Challenges for the beef sector

And the beef sector faces severe challenges on top of its low incomes.

The first and most immediate is the fear of failure in the Brexit talks, exposing our beef to very high tariffs in its most important market.

Significant sales of manufacturing beef in Asia would not compensate at all for the forced price reduction in prime beef which could follow a “hard Brexit”.

The second challenge facing the sector is the ongoing review of the Common Agricultural Policy.

The withdrawal of Britain will probably mean some reduction in the overall size of the CAP, and there are widespread political campaigns for increased spending in other areas, which could further threaten the amount of money available for farming.

Farmer demands for an increase in expenditure seem unlikely to succeed.

A further longer term threat is slowly reducing meat consumption, as obesity increases, along with increasing concern for the environment and for animal welfare.

These concerns are predominantly in the rich western world, and their effect for Irish exporters could be to offset growth in meat consumption among middle classes in fastgrowing Asian economies.
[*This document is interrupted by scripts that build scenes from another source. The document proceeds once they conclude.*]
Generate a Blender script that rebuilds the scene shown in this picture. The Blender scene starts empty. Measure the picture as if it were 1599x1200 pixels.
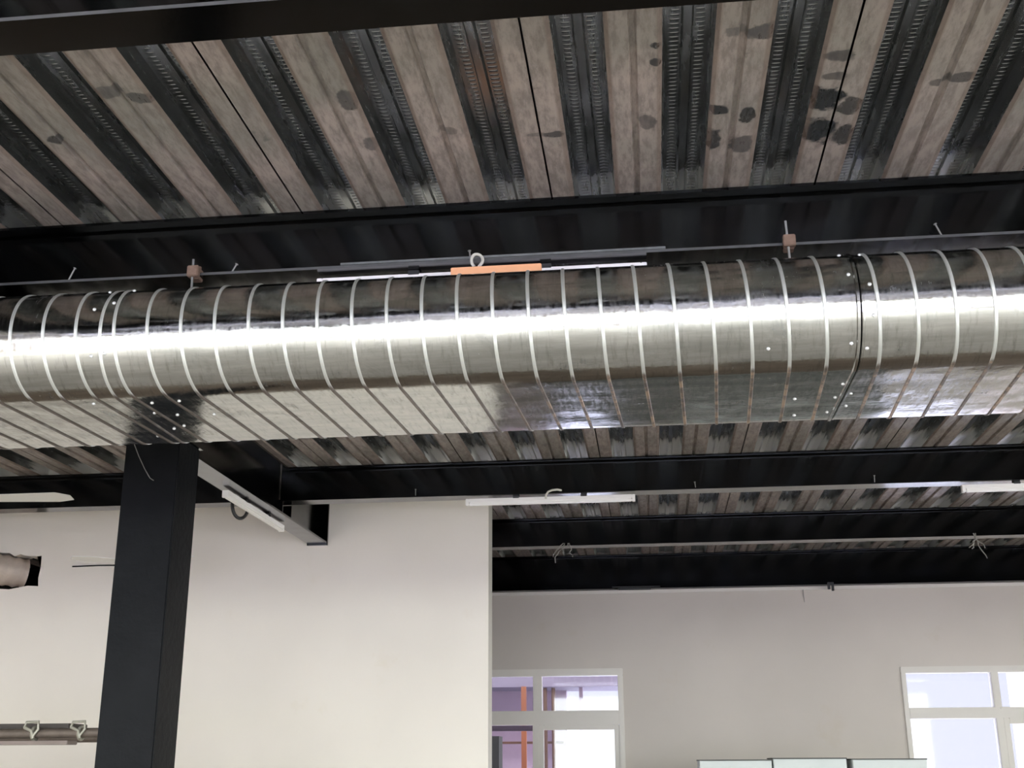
import bpy, bmesh, math, random
from mathutils import Vector, Matrix

# ---------------------------------------------------------------- camera, sky, light, exposure
SC = bpy.context.scene
COL = SC.collection
EYE = 1.6                                    # height of the camera above the floor
cam_d = bpy.data.cameras.new('camera')
cam = bpy.data.objects.new('camera', cam_d)
COL.objects.link(cam)
cam_d.sensor_width = 36.0
cam_d.lens = 36.0 * 1838.88 / 1599.0
cam_d.clip_start = 0.05
cam_d.clip_end = 300
_r = Vector((0.99321671, 0.11621496, -0.0038265))
_u = Vector((0.03921226, -0.30377926, 0.95193517))
_f = Vector((-0.1094667, 0.94562796, 0.30627569))
m = Matrix((( _r.x, _u.x, -_f.x, 0), (_r.y, _u.y, -_f.y, 0), (_r.z, _u.z, -_f.z, EYE), (0, 0, 0, 1)))
cam.matrix_world = m
SC.camera = cam

world = bpy.data.worlds.new('sky')
SC.world = world
world.use_nodes = True
wn = world.node_tree
wn.nodes.clear()
wo = wn.nodes.new('ShaderNodeOutputWorld')
wb = wn.nodes.new('ShaderNodeBackground')
# bright hazy sky on the side behind the camera (y < 0), duller lilac haze on the far side
wg = wn.nodes.new('ShaderNodeTexCoord')
wx = wn.nodes.new('ShaderNodeSeparateXYZ')
wn.links.new(wg.outputs['Generated'], wx.inputs[0])
wr = wn.nodes.new('ShaderNodeMapRange')
wn.links.new(wx.outputs['Y'], wr.inputs[0])
wr.inputs[1].default_value = -0.1
wr.inputs[2].default_value = 0.55
wm = wn.nodes.new('ShaderNodeMix')
wm.data_type = 'RGBA'
wn.links.new(wr.outputs[0], wm.inputs[0])
wm.inputs[6].default_value = (3.62, 3.93, 3.88, 1)
wm.inputs[7].default_value = (0.245, 0.243, 0.29, 1)
wn.links.new(wm.outputs[2], wb.inputs['Color'])
wb.inputs['Strength'].default_value = 1.0
wn.links.new(wb.outputs[0], wo.inputs[0])

SC.view_settings.view_transform = 'Standard'
SC.view_settings.look = 'None'
SC.view_settings.gamma = 1.0
SC.view_settings.use_curve_mapping = False
SC.view_settings.exposure = 2.02
SC.cycles.max_bounces = 10
SC.cycles.diffuse_bounces = 5
SC.cycles.glossy_bounces = 5
SC.cycles.sample_clamp_indirect = 6.0
SC.cycles.use_denoising = True


def portal(name, x, y, z, w, h, facing):
    """daylight guide filling a window opening, facing into the room (facing = +1 looks along +Y)"""
    l = bpy.data.lights.new(name, 'AREA')
    l.shape = 'RECTANGLE'
    l.size = w
    l.size_y = h
    l.cycles.is_portal = True
    o = bpy.data.objects.new(name, l)
    o.location = (x, y, z)
    if isinstance(facing, str):                # side walls: '+x' or '-x'
        o.rotation_euler = (math.radians(90), 0, math.radians(-90 if facing == '+x' else 90))
    else:
        o.rotation_euler = (math.radians(90 if facing > 0 else -90), 0, 0)
    COL.objects.link(o)


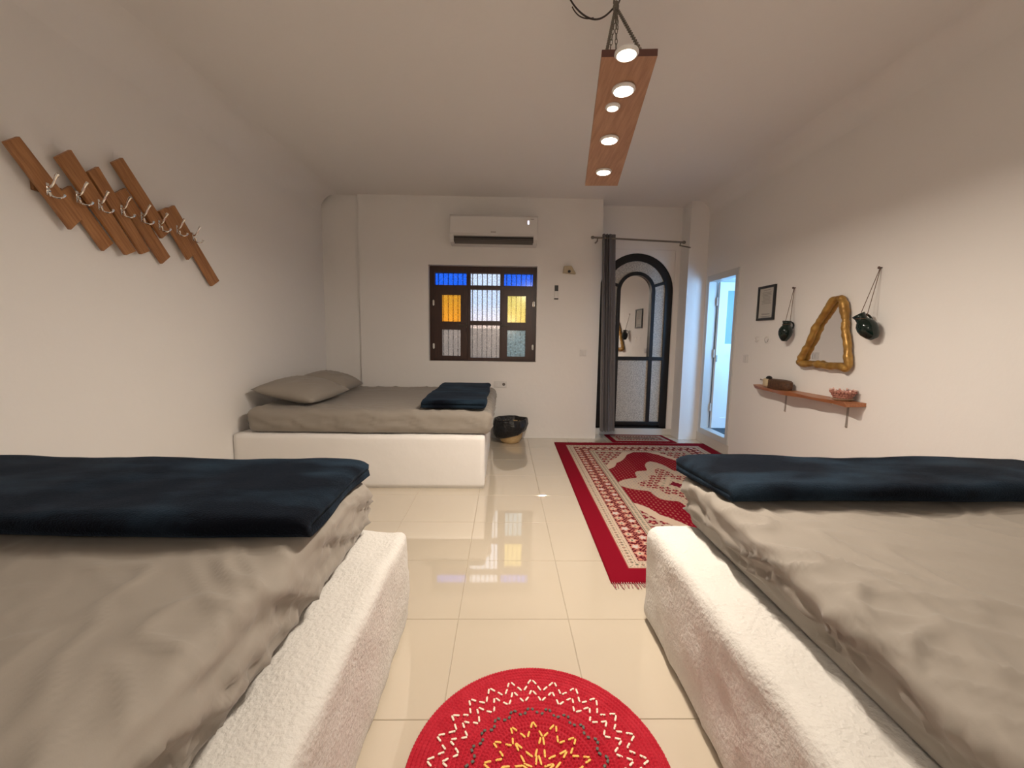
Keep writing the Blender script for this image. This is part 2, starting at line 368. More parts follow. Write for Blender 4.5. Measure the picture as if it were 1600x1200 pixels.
for x0, x1, pm, pl, gm, gl, hs in ((-.884, -.470, PY, 'amber yellow pane', PG, 'pale grey patterned pane', 1), (-.045, .350, PY2, 'pale yellow speckled pane', PG2, 'dark grey patterned pane', -1)):
    c = B(); y0, y1 = 5.305, 5.345; pz = (1.04, 1.37, 1.47, 1.80); px = ((x0+.096 if hs > 0 else x0+.080), x1-.085)
    wall_boxes(c, 1, y0, y1, x0, x1, 1.0, 1.88, [(px[0], px[1], pz[0], pz[1]), (px[0], px[1], pz[2], pz[3])])
    cs = wp('casement', c, DARKW)
    pane(px[0]-.01, px[1]+.01, pz[2]-.01, pz[3]+.01, pm, pl, cs, 5.328); pane(px[0]-.01, px[1]+.01, pz[0]-.01, pz[1]+.01, gm, gl, cs, 5.328)
    hx = x1-.005 if hs > 0 else x0+.005
    h = B(); tube(h, [(hx-hs*.10, 5.288, 1.425), (hx, 5.285, 1.425), (hx+hs*.012, 5.30, 1.425)], .005); tube(h, [(hx, 5.305, 1.40), (hx, 5.29, 1.45)], .006)
    wp('latch', h, STEEL, cs)
    ox = x0-.01 if hs > 0 else x1+.01
    for z in (1.16, 1.70):
        h = B(); tube(h, [(ox, 5.302, z-.035), (ox, 5.302, z+.035)], .009); bx(h, (ox-.012, 5.30, z-.028), (ox+.012, 5.307, z+.028)); wp('hinge', h, CHROME, cs, smooth=True)
k = 0; x = FX0+.09
while x < FX1-.03:
    wp('bar', tube(B(), [(x, 5.46, .97), (x, 5.46, 2.16)], .0065, 6), IRON, smooth=True); x += .0625
# yard outside
struct('floor_yard', bx(B(), (-9, 5.8, -.15), (9, 26, -.05)), mat('yard_sand', (.40, .33, .27), .9, bump=.4, scale=4))
struct('wall_yard', bx(B(), (-9, 12, -.1), (9, 12.25, 1.55), .03), mat('yard_wall', (.40, .33, .28), .9, bump=.6, scale=7, col2=(.27, .23, .20)))

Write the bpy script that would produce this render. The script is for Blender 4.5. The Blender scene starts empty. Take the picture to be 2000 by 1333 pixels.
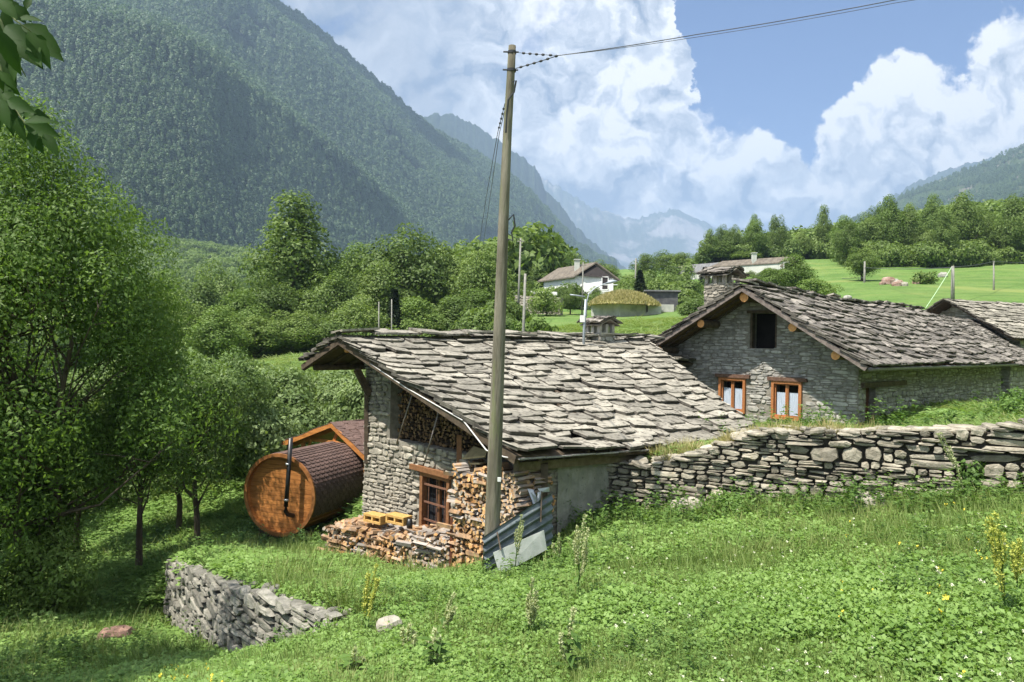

Meanwhile, methane from belching bovines is the main reason our agricultural sector contributes one third of our greenhouse gas production, which the world agrees needs to be reduced globally to save the planet (and our descendants) from the effects of global warming.

In 2009, Ireland was given a target to cut its emissions of these global warming gases to 20% below the 2005 level.

The Environmental Protection Agency says that with the policy measures currently in place, the country is on course for only a reduction of 4% to 6% in global warming gases.

We, as a society could be faced with EU fines of €400 to €600 million per annum for failing to achieve these targets.

This would put a severe dent in the resources available to any Minister for Finance for social welfare, education, or housing.

From an economic perspective we would like to continue to expand our dairy herd, where we clearly have a marked competitive advantage.

This does not apply to beef.

Is it time to consider whether expanding beef production as envisaged in the Foodwise 2025 strategy is really in our national interest?